Overview
You will learn
- How to react to window events with hooks
- How to compose layouts with combinators
- How to create custom actions and IPC commands
- How to build full extensions with the engine pipeline
This section teaches you to extend Shoji beyond its built-in features. By the end, you’ll be able to automate window behavior, compose purpose-specific layouts, add custom keybindings, and build extensions that participate in Shoji’s engine pipeline.
Prerequisites
Before starting:
- Shoji installed and running (Installation)
- Basic Lua knowledge (variables, functions, tables)
- A text editor for writing Lua files
How these guides connect
Guides 1 and 2 are independent entry points. Start with whichever matches your interest:
- Interested in automating behavior? Start with Guide 1 (Hooks)
- Interested in layout composition? Start with Guide 2 (Combinators)
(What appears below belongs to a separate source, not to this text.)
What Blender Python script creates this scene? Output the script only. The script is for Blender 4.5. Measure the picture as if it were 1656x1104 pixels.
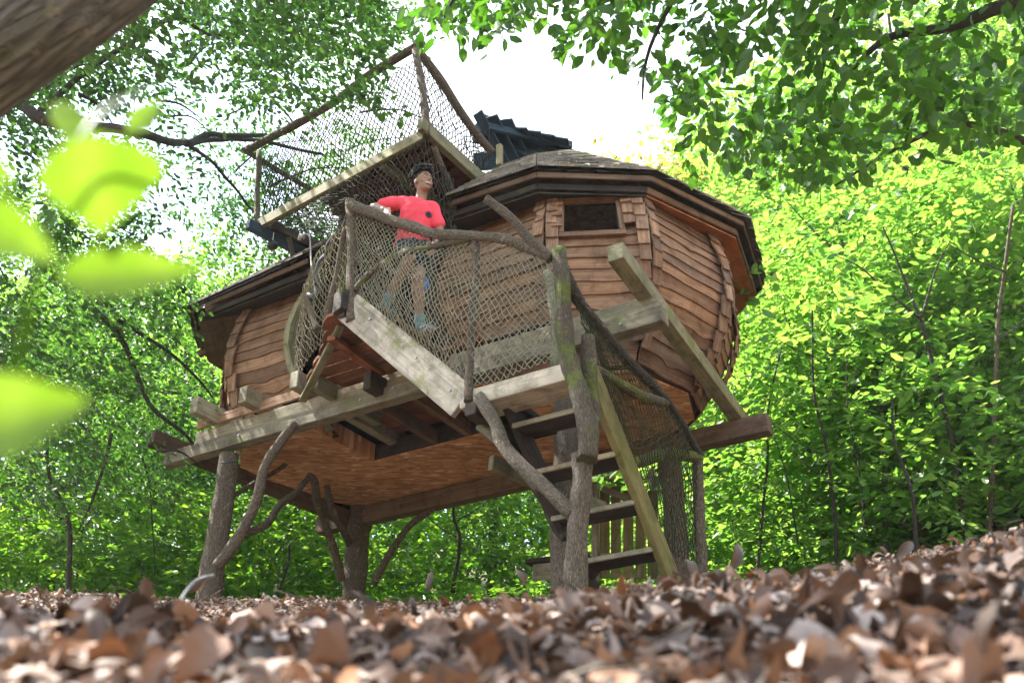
import bpy, bmesh, math, random
import numpy as np
from mathutils import Vector, Matrix, noise as mnoise
random.seed(7); rng = np.random.default_rng(11)
scene = bpy.context.scene
for o in list(bpy.data.objects): bpy.data.objects.remove(o, do_unlink=True)
COL = scene.collection

# ------------------------------------------------------------------ camera, sky, sun, exposure
cam_d = bpy.data.cameras.new("camera"); cam = bpy.data.objects.new("camera", cam_d); COL.objects.link(cam)
cam.location = (0, 0, 0); cam.rotation_euler = (math.radians(120), 0, 0)
cam_d.sensor_width = 36; cam_d.lens = 35.26; cam_d.clip_start = 0.02; cam_d.clip_end = 600
cam_d.dof.use_dof = True; cam_d.dof.focus_distance = 9.6; cam_d.dof.aperture_fstop = 6.0
scene.camera = cam
SUN_EL, SUN_AZ = 56, -72          # azimuth clockwise from +Y (seen from above)
world = bpy.data.worlds.new("World"); scene.world = world; world.use_nodes = True
wn = world.node_tree.nodes; wl = world.node_tree.links
sky = wn.new("ShaderNodeTexSky"); sky.sky_type = 'NISHITA'; sky.sun_disc = False
sky.sun_elevation = math.radians(SUN_EL); sky.sun_rotation = math.radians(SUN_AZ)
sky.air_density = 1.0; sky.dust_density = 0.8; sky.ozone_density = 1.0
bg = wn["Background"]; bg.inputs[1].default_value = 0.15
# broken bright cloud over the blue, the same all round the sky
tc = wn.new("ShaderNodeTexCoord"); cn = wn.new("ShaderNodeTexNoise"); cn.inputs['Scale'].default_value = 2.3; cn.inputs['Detail'].default_value = 7; cn.inputs['Roughness'].default_value = .55
wl.new(tc.outputs['Generated'], cn.inputs['Vector'])
cr = wn.new("ShaderNodeValToRGB"); cr.color_ramp.elements[0].position = .38; cr.color_ramp.elements[1].position = .58; wl.new(cn.outputs['Fac'], cr.inputs[0])
cm = wn.new("ShaderNodeMix"); cm.data_type = 'RGBA'; wl.new(cr.outputs[0], cm.inputs[0]); wl.new(sky.outputs[0], cm.inputs[6]); cm.inputs[7].default_value = (2.2, 2.3, 2.4, 1)
wl.new(cm.outputs[2], bg.inputs[0])
sun_d = bpy.data.lights.new("sun", 'SUN'); sun_d.energy = 3.2; sun_d.angle = math.radians(0.6); sun_d.color = (1, .95, .86)
sun = bpy.data.objects.new("sun", sun_d); COL.objects.link(sun)
a, e = math.radians(SUN_AZ), math.radians(SUN_EL)
sdir = Vector((math.sin(a)*math.cos(e), math.cos(a)*math.cos(e), math.sin(e)))
sun.rotation_euler = sdir.to_track_quat('Z', 'Y').to_euler(); sun.location = (0, 0, 40)
scene.view_settings.view_transform = 'Standard'; scene.view_settings.look = 'None'
scene.view_settings.exposure = 2.87; scene.view_settings.gamma = 1.0
scene.render.engine = 'CYCLES'
scene.cycles.max_bounces = 8; scene.cycles.transmission_bounces = 4; scene.cycles.transparent_max_bounces = 4
scene.cycles.diffuse_bounces = 4; scene.cycles.glossy_bounces = 2; scene.cycles.use_denoising = True
scene.cycles.sample_clamp_indirect = 6

# ------------------------------------------------------------------ frames of reference
F = 1622.0; CP, SP = math.cos(math.radians(30)), math.sin(math.radians(30))
UX, UY, VX, VY = .856, -.517, .517, .856
def H(u, v, z):                       # treehouse axes: u along the long beams, v away, z up
    u -= 5.12; v += 7.43
    return Vector((u*UX + v*VX, u*UY + v*VY, z))
def ray(x, y):
    a = (x-828)/F; b = (552-y)/F
    return Vector((a, CP - b*SP, SP + b*CP))
def A(x, y, v):                       # a point on the upright plane v = const of the treehouse
    d = ray(x, y); k = (v+7.43)/(d.x*VX + d.y*VY); return d*k
def D(x, y, dist): return ray(x, y).normalized()*dist
def lerp(a, b, t): return a + (b-a)*t
def path_at(P, t):
    L = [0]
    for i in range(1, len(P)): L.append(L[-1] + (P[i]-P[i-1]).length)
    s = t*L[-1]
    for i in range(1, len(P)):
        if s <= L[i] or i == len(P)-1:
            return lerp(P[i-1], P[i], (s-L[i-1])/max(1e-6, L[i]-L[i-1]))
def smooth(P, n):                     # catmull-rom
    out = []; m = len(P)
    for i in range(m-1):
        p0, p1, p2, p3 = P[max(i-1, 0)], P[i], P[i+1], P[min(i+2, m-1)]
        for k in range(n):
            t = k/n
            out.append(.5*((2*p1)+(p2-p0)*t+(2*p0-5*p1+4*p2-p3)*t*t+(3*p1-p0-3*p2+p3)*t**3))
    out.append(P[-1].copy()); return out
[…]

Guides 3 and 4 build on earlier material:
Guide 1: Hooks ─────────┐ │Guide 2: Combinators │ ↓ Guide 3: Actions & commands ↓ Guide 4: ExtensionsThe guides
Guide 1: Reacting to events with hooks
Respond to window events and manipulate state. You’ll build a window activity monitor that logs events, shows app-specific alerts, and auto-floats dialog-sized windows.
What you’ll build: A hook-based system that auto-floats dialogs and monitors window activity.
Guide 2: Composing layouts with combinators
Build purpose-specific layouts by combining existing ones. You’ll create an adaptive layout that switches between Monocle and Tall based on window count, and an IDE layout using Partition.
What you’ll build: Two composed layouts using IfMax and Partition.
Familiarity with: Built-in layouts (Tall, Monocle, Column).
Guide 3: Custom actions and commands
Add new keybindings and external control points. You’ll build a “focus or launch” action, workspace presets, and a custom IPC command.
What you’ll build: Custom actions bound to hotkeys and an IPC command callable from shell scripts.
Requires: Guide 1.
Guide 4: Building an extension
Build a complete extension that participates in Shoji’s engine pipeline. You’ll create a display profiles extension that automatically reconfigures layouts when you dock or undock your laptop.
What you’ll build: A full extension with engine event handlers, intent interception, file persistence, and proper teardown.
Requires: Guides 1 and 3.
Reference material
After completing the guides, use these references:
- Hooks reference — Canonical hook list and signatures
- Actions reference — All built-in actions
- IPC reference — Complete IPC command reference
- Extensions recipe — Extension patterns and examples
- Partition — Partition combinator reference
- IfMax — IfMax combinator reference
Testing your work
Throughout these guides, you’ll test changes in Hammerspoon:
- Save your configuration file
- Reload Hammerspoon from the menu bar (Reload config) or run
hs.reload()in the Hammerspoon console - Check the console for output and errors (menu bar > Console)
Keep the console open while developing to catch errors early.